Information travels faster than ever now which tends to amplify panics and crises. The natural herd tendency to sell or buy is fanned by the rapid flow of news, often in its raw state. Globally linked computerized exchanges make buying and selling more efficient and faster than ever. What is crystal clear in this time of crisis and uncertainty is that we have no control of the markets (short of shutting them down). They are bigger and more powerful than any government and they will find their equilibriums in all circumstances. Predicting or timing them is all but impossible, especially over full cycles.

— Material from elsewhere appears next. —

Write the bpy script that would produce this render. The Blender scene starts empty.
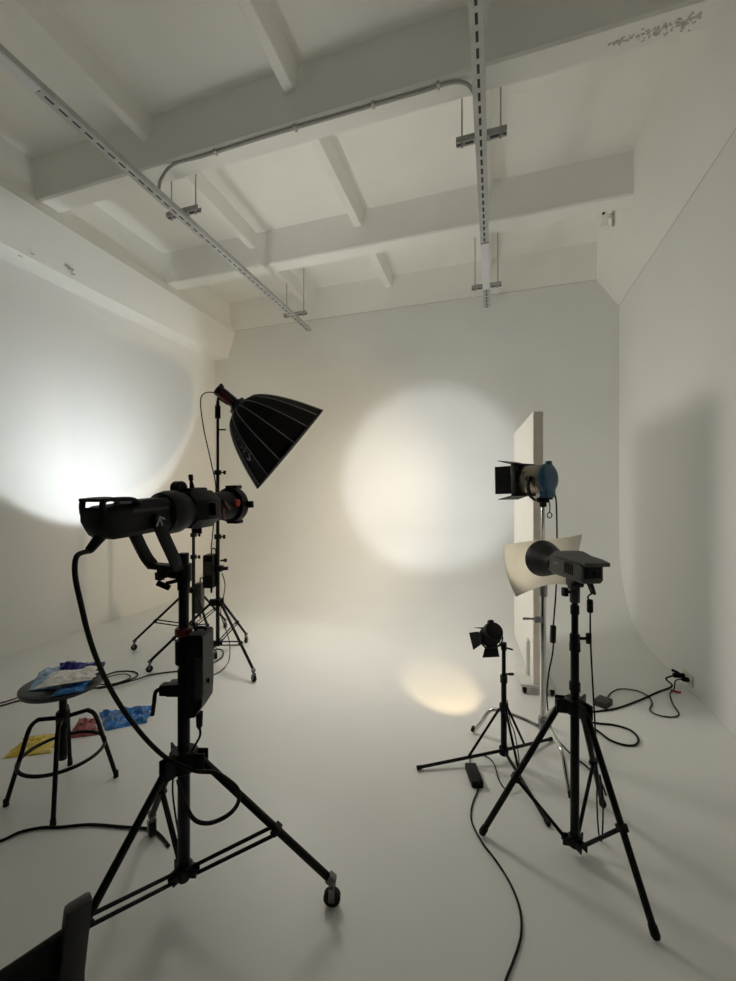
import bpy, bmesh, math, random
from mathutils import Vector, Matrix, noise

random.seed(7)
SC = bpy.context.scene
COL = SC.collection
V = Vector
PI = math.pi

# ------------------------------------------------------------------ camera frame
F, HY, H = 404.0, 495.0, 1.5              # focal length (px), horizon row, eye height
YAW = math.radians(17.3)
CA, SA = math.cos(YAW), math.sin(YAW)


def W(x, d, z):                           # metres right of / in front of the eye, height above the floor
    return V((CA * x - SA * d, SA * x + CA * d, z))


def PX(px, py, d):                        # a point seen at (px, py), d metres ahead
    return W((px - 368) / F * d, d, H - (py - HY) / F * d)


def FL(px, py, z=0.0):                    # a point at height z seen at (px, py)
    d = F * (H - z) / (py - HY)
    return W((px - 368) / F * d, d, z)


# ------------------------------------------------------------------ materials
def mat(name, col, rough=.5, metal=0.0, var=.06, scale=6.0, bump=0.0, bscale=60.0, spec=.5, sss=None, trans=0.0):
    m = bpy.data.materials.new(name)
    m.use_nodes = True
    nt = m.node_tree
    b = nt.nodes['Principled BSDF']
    b.inputs['Roughness'].default_value = rough
    b.inputs['Metallic'].default_value = metal
    b.inputs['Specular IOR Level'].default_value = spec
    b.inputs['Transmission Weight'].default_value = trans
    tc = nt.nodes.new('ShaderNodeTexCoord')
    n = nt.nodes.new('ShaderNodeTexNoise')
    n.inputs['Scale'].default_value = scale
    n.inputs['Detail'].default_value = 5
    nt.links.new(tc.outputs['Object'], n.inputs['Vector'])
    r = nt.nodes.new('ShaderNodeValToRGB')
    a = [max(0, c * (1 - var)) for c in col]
    z = [min(1, c * (1 + var)) for c in col]
    r.color_ramp.elements[0].position = .3
    r.color_ramp.elements[1].position = .7
    r.color_ramp.elements[0].color = (*a, 1)
    r.color_ramp.elements[1].color = (*z, 1)
    nt.links.new(n.outputs['Fac'], r.inputs['Fac'])
    nt.links.new(r.outputs['Color'], b.inputs['Base Color'])
    if bump:
        n2 = nt.nodes.new('ShaderNodeTexNoise')
        n2.inputs['Scale'].default_value = bscale
        n2.inputs['Detail'].default_value = 4
        nt.links.new(tc.outputs['Object'], n2.inputs['Vector'])
        bp = nt.nodes.new('ShaderNodeBump')
        bp.inputs['Strength'].default_value = bump
        bp.inputs['Distance'].default_value = .01
        nt.links.new(n2.outputs['Fac'], bp.inputs['Height'])
        nt.links.new(bp.outputs['Normal'], b.inputs['Normal'])
    return m


def emis(name, col, strength):
    m = bpy.data.materials.new(name)
    m.use_nodes = True
    b = m.node_tree.nodes['Principled BSDF']
    b.inputs['Base Color'].default_value = (.8, .8, .8, 1)
    b.inputs['Emission Color'].default_value = (*col, 1)
    b.inputs['Emission Strength'].default_value = strength
    return m


M = dict(
    wall=mat('white_wall_paint', (.87, .872, .858), .75, var=.012, scale=1.2, bump=.06, bscale=30, spec=.2),
    rearwall=mat('dark_unseen_wall', (.025, .025, .025), .8, var=.05, scale=1.5, bump=.06, bscale=30, spec=.2),  # unseen wall behind the camera, made near-black to soak up bounce light
    floor=mat('white_floor_paint', (.82, .825, .805), .42, var=.02, scale=1.5, bump=.015, bscale=25, spec=.35),
    beam=mat('white_ceiling_paint', (.92, .918, .885), .8, var=.02, scale=2.0, bump=.12, bscale=18, spec=.2),
    grime=mat('grimy_paint', (.52, .51, .48), .9, var=.3, scale=30),
    crack=mat('dark_crack', (.16, .15, .13), .9, var=.3, scale=30),
    black=mat('black_paint', (.0035, .0035, .0045), .5, var=.2, bump=.03, bscale=150, spec=.22),
    plastic=mat('black_plastic', (.0045, .0045, .005), .5, var=.15, bump=.05, bscale=200, spec=.22),
    rubber=mat('black_rubber', (.006, .006, .006), .65, var=.15, spec=.25),
    dgrey=mat('dark_grey_plastic', (.03, .03, .03), .5, var=.1, bump=.05, bscale=200, spec=.35),
    mgrey=mat('mid_grey_plastic', (.065, .066, .062), .5, var=.08, bump=.05, bscale=200, spec=.4),
    steel=mat('brushed_steel', (.35, .35, .36), .35, 1.0, var=.1, scale=20),
    caster=mat('caster_steel', (.17, .17, .17), .35, .8, var=.15, scale=20),
    chrome=mat('chrome', (.66, .66, .64), .22, 1.0, var=.05),
    satin=mat('satin_barrel_metal', (.24, .21, .16), .28, 1.0, var=.1),
    rail=mat('galvanised_rail', (.42, .43, .42), .5, .5, var=.12, scale=14),
    railw=mat('white_rail_cover', (.74, .74, .78), .5, var=.03),
    slot=mat('dark_slot', (.015, .015, .015), .8),
    conduit=mat('grey_conduit', (.44, .44, .42), .6, var=.08),
    blue=mat('blue_enamel', (.004, .06, .13), .38, var=.12),
    red=mat('red_anodised', (.32, .012, .015), .4, var=.12),
    redd=mat('dark_red_trim', (.10, .008, .010), .45, var=.15),
    fabric=mat('black_softbox_fabric', (.004, .004, .005), .8, spec=.15, var=.25, scale=15, bump=.08, bscale=90),
    seam=mat('grey_seam_tape', (.15, .15, .155), .6),
    logo=mat('faint_grey_print', (.42, .44, .44), .6),
    logod=mat('fainter_grey_print', (.13, .15, .14), .6),
    logol=mat('light_grey_print', (.35, .35, .35), .6),
    paper=mat('diffusion_paper', (.86, .83, .72), .7, var=.03, scale=9, bump=.05, bscale=12),
    board=mat('white_board', (.86, .85, .80), .7, var=.02, bump=.04, bscale=60),
    boardedge=mat('bare_board_edge', (.86, .80, .71), .8, var=.05, bump=.08, bscale=80),
    basew=mat('pale_base_plate', (.68, .68, .64), .5, var=.05),
    sling=mat('chair_fabric', (.035, .035, .032), .85, var=.2, scale=40, bump=.15, bscale=350),
    post=mat('chair_wood', (.032, .030, .030), .45, var=.2, scale=10, bump=.05),
    seat=mat('stool_seat_vinyl', (.02, .02, .023), .38, var=.15),
    bagblue=mat('blue_plastic_film', (.012, .17, .52), .16, var=.6, scale=25, bump=.25, bscale=40),  # strong tone variation paints in the sheen of the crinkles
    bagnavy=mat('navy_plastic_film', (.025, .02, .26), .2, var=.3, scale=25, bump=.25, bscale=40),
    bagsky=mat('pale_blue_plastic_film', (.36, .54, .90), .2, var=.4, scale=25, bump=.25, bscale=40),
    bagred=mat('wine_red_plastic_film', (.30, .06, .07), .16, var=.7, scale=30, bump=.25, bscale=40),
    bagyel=mat('yellow_gel_film', (.72, .52, .015), .2, var=.2, scale=20, bump=.2, bscale=40),
    white=mat('white_packet', (.93, .91, .86), .5, var=.06, scale=15, bump=.2, bscale=30),
    plate=mat('white_switch_plastic', (.72, .70, .62), .4, var=.04),
    lensc=emis('lit_lens_white', (1, .98, .93), 4),
    lensw=emis('lit_lens_warm', (1, .80, .52), 8),
    lensd=emis('lit_reflector_daylight', (.93, .97, 1.0), 8),
    diffu=emis('lit_diffuser', (1, .93, .82), 3),
)


def slotted(name, axis, pitch, length, half, src=(.42, .43, .42)):
    """galvanised strip whose underside carries a row of dark slots"""
    m = mat(name, src, .5, .15, var=.10, scale=14)
    nt = m.node_tree
    b = nt.nodes['Principled BSDF']
    tc = nt.nodes.new('ShaderNodeTexCoord')
    sp = nt.nodes.new('ShaderNodeSeparateXYZ')
    nt.links.new(tc.outputs['Object'], sp.inputs[0])

    def mth(op, a, v):
        n = nt.nodes.new('ShaderNodeMath')
        n.operation = op
        for i, q in enumerate((a, v)):
            if q is None:
                continue
            if isinstance(q, (int, float)):
                n.inputs[i].default_value = q
            else:
                nt.links.new(q, n.inputs[i])
        return n.outputs[0]
    al, ac = (sp.outputs['Y'], sp.outputs['X']) if axis == 'Y' else (sp.outputs['X'], sp.outputs['Y'])
    f = mth('FRACT', mth('MULTIPLY', mth('ADD', al, 20.0), 1 / pitch), None)
    on = mth('MULTIPLY', mth('LESS_THAN', f, length / pitch), mth('LESS_THAN', mth('ABSOLUTE', ac, None), half))
    mx = nt.nodes.new('ShaderNodeMix')
    mx.data_type = 'RGBA'
    old = b.inputs['Base Color'].links[0].from_socket
    nt.links.new(on, mx.inputs[0])
    nt.links.new(old, mx.inputs[6])
    mx.inputs[7].default_value = (.012, .012, .012, 1)
    nt.links.new(mx.outputs[2], b.inputs['Base Color'])
    nt.links.new(mth('MULTIPLY', mth('SUBTRACT', 1.0, on), .15), b.inputs['Metallic'])
    return m


M['railslot'] = slotted('slotted_rail', 'Y', .085, .055, .008, (.50, .51, .50))
M['barslot'] = slotted('slotted_bar', 'X', .085, .06, .012)

# ------------------------------------------------------------------ mesh builder
def basis(ax, up=(0, 0, 1)):
    ax = V(ax).normalized()
    up = V(up)
    if abs(ax.dot(up.normalized())) > .98:
        up = V((0, 1, 0))
    s = ax.cross(up).normalized()
    u = s.cross(ax).normalized()
    return s, ax, u                        # side, forward, up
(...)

Those of us over 40 don’t need reading glasses to know how bad the news is; headlines are full of it. And there is plenty to come in the weeks and months ahead. The economy is collapsing at an astonishing rate as we enter the self-perpetuating recessionary cycle. Banks aren’t lending because they are afraid of the coming recession and the recession is growing deeper because banks aren’t lending. Businesses are firing because demand is evaporating and demand is evaporating because businesses are firing. House prices are falling because no one is buying, and no one is buying because prices are falling. The worse the news gets, the more the consumer hunkers down.

With each passing day more of the dark corners of uncertainty are illuminated. A few goblins lay in wait to surprise us in the coming weeks (like pension funds and corporate real estate), but most have reared their ugly heads by now. The world’s financial system is slowly and systematically being purged of its ills, though recovery will be a long and painful process.

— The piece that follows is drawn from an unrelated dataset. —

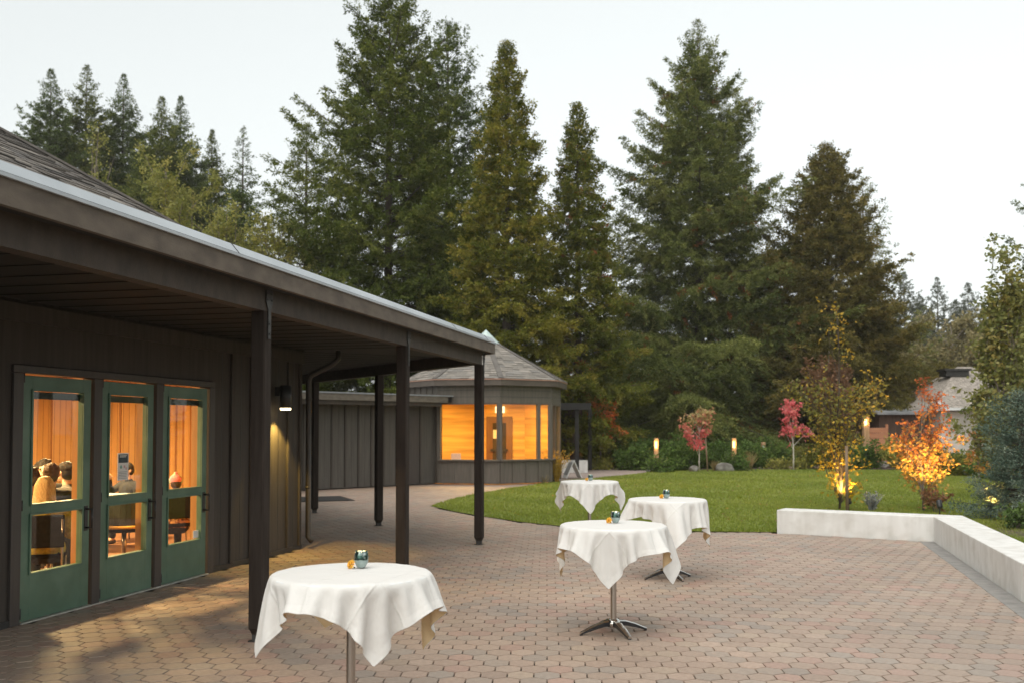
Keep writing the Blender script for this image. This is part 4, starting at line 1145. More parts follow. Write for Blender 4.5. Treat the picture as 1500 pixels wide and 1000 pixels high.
# ------------------------------------------------------------------ round pavilion
PVC = (-.85, 32.45); PVR = 2.50
def pvv(k, r=PVR):
    a = R(11.2 + 45 * k)
    return Vector((PVC[0] + r * math.sin(a), PVC[1] - r * math.cos(a)))
def build_pavilion():
    p = thing('pavilion', 'small eight sided taupe pavilion with a lit amber window band and shingled roof', 'building', (PVC[0], PVC[1], 0))
    SILL, HEAD, TOP = .72, 2.475, 3.06
    glazed = {7: [.03, .99], 0: None}
    # faces k: from vertex k-1 to vertex k ; face 0 = vertices -1..0 (faces the camera), face 1 = right of it
    for k in range(8):
        a, b = pvv(k - 1), pvv(k); ai, bi = pvv(k - 1, PVR - .16), pvv(k, PVR - .16)
        if k in (0, 1, 2):
            MB().prism([a, b, bi, ai], .04, SILL).build('lower_wall', M['siding_pav'], p)
            MB().prism([a, b, bi, ai], HEAD, TOP).build('header_wall', M['siding_pav'], p)
        else:
            MB().prism([a, b, bi, ai], .04, TOP).build('wall', M['siding_pav'], p)
        d = (b - a).normalized(); ln = (b - a).length; o = Vector((d.y, -d.x)); 
        if o.dot(a - Vector(PVC)) < 0: o = -o
        bt = MB()
        for u in (.02, .25, .5, .75, .98) if k in (0, 1, 2) else (.02, .2, .4, .6, .8, .98):
            q = a + d * ln * u + o * .017; z1 = SILL - .05 if k in (0, 1, 2) else TOP
            bt.obox((q.x, q.y, (.05 + z1) / 2), (d.x * .022, d.y * .022, 0), (o.x * .015, o.y * .015, 0), (0, 0, (z1 - .05) / 2))
        build_each(bt, 'batten', M['siding_pav'], p)
        if k in (0, 1, 2):
            sl = MB(); q = (a + b) / 2 + o * .02; sl.obox((q.x, q.y, SILL + .022), (d.x * (ln / 2 + .01), d.y * (ln / 2 + .01), 0), (o.x * .06, o.y * .06, 0), (0, 0, .024)); sl.build('sill', M['siding_pav'], p)
            bd = MB()
            for z in (2.66, 2.86):
                q = (a + b) / 2 + o * .003; bd.obox((q.x, q.y, z), (d.x * ln / 2, d.y * ln / 2, 0), (o.x * .003, o.y * .003, 0), (0, 0, .005))
            bd.build('board_joint', M['black'], p)
            cuts = {0: (.0, 1.), 1: (.0, .76, 1.), 2: (0., .5, 1.)}[k]
            pm = MB()
            for u in cuts:
                q = a + d * ln * u - o * .055
                pm.obox((q.x, q.y, (SILL + .046 + HEAD) / 2), (d.x * .055, d.y * .055, 0), (o.x * .05, o.y * .05, 0), (0, 0, (HEAD - SILL - .046) / 2))
            q = (a + b) / 2 - o * .05; pm.obox((q.x, q.y, HEAD - .02), (d.x * (ln / 2 - .05), d.y * (ln / 2 - .05), 0), (o.x * .04, o.y * .04, 0), (0, 0, .02))
            fr = pm.build('window_frame', M['siding_pav'], p)
            for u0, u1 in zip(cuts[:-1], cuts[1:]):
                q0 = a + d * (ln * u0 + .05) - o * .06; q1 = a + d * (ln * u1 - .05) - o * .06
                m = MB(); c = (q0 + q1) / 2; hl = (q1 - q0).length / 2
                m.obox((c.x, c.y, (SILL + .05 + HEAD - .04) / 2), (d.x * hl, d.y * hl, 0), (o.x * .004, o.y * .004, 0), (0, 0, (HEAD - .09 - SILL) / 2)); m.build('pane', M['glass_pav'], fr)
        # inner board lining
        ai, bi = pvv(k - 1, PVR - .18), pvv(k, PVR - .18); l2 = (bi - ai).length
        zs = [(.02, SILL), (HEAD, 2.72)] if k in (0, 1, 2) else [(.02, 2.72)]
        m = MB()
        for z0, z1 in zs:
            m.quad((ai.x, ai.y, z0), (bi.x, bi.y, z0), (bi.x, bi.y, z1), (ai.x, ai.y, z1), uv=[(0, z0), (l2, z0), (l2, z1), (0, z1)])
        m.build('board_lining', M['boards'], p)
    MB().poly([tuple(pvv(k, PVR - .17)) + (.008,) for k in range(8)]).build('floor', M['carpet'], p)
    MB().poly([tuple(pvv(k, PVR - .17)) + (2.73,) for k in range(8)][::-1]).build('ceiling', M['ceil_pav'], p)
    # door in the rear wall
    a, b = pvv(3, PVR - .19), pvv(4, PVR - .19); d = (b - a).normalized(); ln = (b - a).length; o = Vector((d.y, -d.x))
    if o.dot(Vector(PVC) - a) < 0: o = -o
    u = .50 * ln
    def wb(mb, u0, u1, z0, z1, t0, t1):
        q = a + d * (u0 + u1) / 2 + o * (t0 + t1) / 2
        mb.obox((q.x, q.y, (z0 + z1) / 2), (d.x * (u1 - u0) / 2, d.y * (u1 - u0) / 2, 0), (o.x * (t1 - t0) / 2, o.y * (t1 - t0) / 2, 0), (0, 0, (z1 - z0) / 2))
    m = MB(); wb(m, u - .46, u - .37, .02, 2.12, .005, .05); wb(m, u + .37, u + .46, .02, 2.12, .005, .05); wb(m, u - .37, u + .37, 2.03, 2.12, .005, .05); dr = m.build('inner_door', M['door_brown'], p)
    m = MB(); wb(m, u - .37, u - .24, .02, 2.03, .005, .035); wb(m, u + .24, u + .37, .02, 2.03, .005, .035); wb(m, u - .24, u + .24, 1.9, 2.03, .005, .035); wb(m, u - .24, u + .24, .02, .25, .005, .035); m.build('door_leaf', M['door_brown'], dr)
    m = MB(); wb(m, u - .24, u + .24, .25, 1.9, .008, .02); m.build('dark_glass', M['dark_glass'], dr)
    m = MB(); wb(m, u - .30, u + .30, .92, 1.0, .06, .10); m.build('push_bar', M['black'], dr)
    m = MB(); wb(m, u + .02, u + .22, 1.36, 1.66, .040, .043); m.build('door_notice', M['paper'], dr)
    # lit exit sign above the door
    q = a + d * (u - .02) + o * .03
    ex = thing('exit_sign', 'pale lit exit sign above the inner door of the pavilion', 'exit sign', (q.x, q.y, 2.25))
    m = MB(); wb(m, u - .18, u + .14, 2.25, 2.47, .01, .05); m.build('panel', M['exit'], ex)
    fc = bpy.data.curves.new('lettering', 'FONT'); fc.body = 'EXIT'; fc.size = .13; fc.align_x = 'CENTER'; fc.align_y = 'CENTER'; fc.extrude = .002
    tmp = bpy.data.objects.new('lettering_curve', fc); COL.objects.link(tmp)
    dg = bpy.context.evaluated_depsgraph_get(); dg.update()
    tme = bpy.data.meshes.new_from_object(tmp.evaluated_get(dg)); bpy.data.objects.remove(tmp); bpy.data.curves.remove(fc)
    tme.materials.clear(); tme.materials.append(M['exit_red'])
    to = bpy.data.objects.new('lettering', tme); COL.objects.link(to)
    to.parent = ex
    qq = a + d * (u - .02) + o * .053
    to.location = (qq.x - q.x, qq.y - q.y, .11)
    to.rotation_euler = (R(90), 0, math.atan2(o.y, o.x) + R(90))
    # roof with copper edge, skylight lantern
    ze, RE = 3.20, 2.72; zt, RT = 4.44, .42
    es = MB()
    for k in range(8):
        a, b = pvv(k - 1, RE), pvv(k, RE); ai, bi = pvv(k - 1, RE - .12), pvv(k, RE - .12)
        es.prism([a, b, bi, ai], 3.0, 3.17)
    es.build('eave_fascia', M['fascia_pav'], p)
    MB().prism([tuple(pvv(k, RE - .02)) for k in range(8)], 3.045, 3.075).build('soffit', M['siding_pav'], p)
    ed = MB()
    for k in range(8):
        a, b = pvv(k - 1, RE + .025), pvv(k, RE + .025); ai, bi = pvv(k - 1, RE - .1), pvv(k, RE - .1); ed.prism([a, b, bi, ai], 3.172, 3.20)
    ed.build('drip_edge', M['copper'], p)
    rf = MB()
    sl = math.hypot(RE - RT, zt - ze)
    for k in range(8):
        a, b = pvv(k - 1, RE), pvv(k, RE); c, e = pvv(k, RT), pvv(k - 1, RT); l0 = (b - a).length; l1 = (c - e).length
        rf.poly([(a.x, a.y, ze + .003), (b.x, b.y, ze + .003), (c.x, c.y, zt), (e.x, e.y, zt)], uv=[(0, 0), (l0, 0), (l0 / 2 + l1 / 2, sl), (l0 / 2 - l1 / 2, sl)])
    roof = rf.build('roof', M['shingle_pav'], p)
    fa = []
    for k in range(8):
        a, b, c, e = pvv(k - 1, RE), pvv(k, RE), pvv(k, RT + .03), pvv(k - 1, RT + .03)
        fa.append(((a.x, a.y, ze + .006), (b.x, b.y, ze + .006), (c.x, c.y, zt), (e.x, e.y, zt)))
    shingle_tabs('shingle_courses', fa, M['tabs'], roof, .15, .26, .014, [(.20, .182, .158), (.225, .203, .176), (.25, .225, .195), (.275, .248, .215), (.215, .20, .18)], 9)
    hc = MB()
    for k in range(8):
        a, b = pvv(k, RE), pvv(k, RT); hc.beam((a.x, a.y, ze + .02), (b.x, b.y, zt + .015), .16, .025)
    hc.build('hip_cap', M['shingle_cap'], roof)
    sk = MB()
    for k in range(8):
        a, b = pvv(k - 1, RT + .06), pvv(k, RT + .06); sk.poly([(a.x, a.y, zt + .02), (b.x, b.y, zt + .02), (PVC[0], PVC[1], zt + .48)])
    sk.build('skylight', M['skylight'], p)
    sb = MB(); sb.prism([tuple(pvv(k, RT + .08)) for k in range(8)], zt - .05, zt + .018); sb.build('skylight_curb', M['gutter'], p)
    # light inside
    for dx, dy in ((-.7, .1), (.8, .2), (0, -.9)):
        area_light('pavilion_lamp', (PVC[0] + dx, PVC[1] + dy, 2.66), .4, PAVW, (1., .60, .15))
PAVW = 34
M['exit_red'] = emitmat('red_lettering', (.9, .12, .05), .8)
M['ceil_pav'] = stdmat('pavilion_ceiling', (.5, .34, .16), (.56, .4, .2), rough=.8, scale=2)
M['door_brown'] = stdmat('brown_inner_door', (.16, .075, .03), (.21, .10, .045), rough=.5, scale=3, stretch=(5, 5, .5))
M['dark_glass'] = stdmat('dark_reflecting_glass', (.025, .022, .02), (.06, .05, .04), rough=.15, scale=2)
M['fascia_pav'] = stdmat('dark_pavilion_fascia', (.075, .058, .045), (.105, .082, .064), rough=.6, scale=3)
M['shingle_pav'] = brickmat('weathered_shingles', (.155, .14, .122), (.29, .26, .225), (.05, .045, .04), .30, .145, .012, rough=.85, bump=.9, grain=(6, 8, 1))
M['skylight'] = stdmat('frosted_green_skylight', (.42, .52, .48), (.55, .64, .60), rough=.2, scale=3)
build_pavilion()
wc = thing('chair', 'white chair with a plain back inside the pavilion by the left window edge', 'chair', (-1.75, 31.35, 0))
m = MB(); m.box((-1.75, 31.35, .45), (.36, .36, .03)); m.build('seat', M['white'], wc, bevel=.01)
m = MB(); m.box((-1.75, 31.19, .76), (.30, .02, .34)); m.build('backrest', M['white'], wc, bevel=.008)
for a in (-.15, .15):
    for b in (-.15, .15):
        m = MB(); m.tube([(-1.75 + a, 31.35 + b, 0.01), (-1.75 + a, 31.35 + b, .44)], .012, 8); m.build('leg', M['white'], wc)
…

Everyone is wondering if there is a bottom? Markets around the world tumbled yesterday on the same fears driving our markets down. How badly will a global recession hurt corporate profits? As investors sell on earnings fears, they exacerbate the fragile stability of the credit markets – a self-perpetuating spiral. Every drop in stock prices reduces further the assets of banks and corporations, suggesting that an increasing number of them will have trouble paying their debts.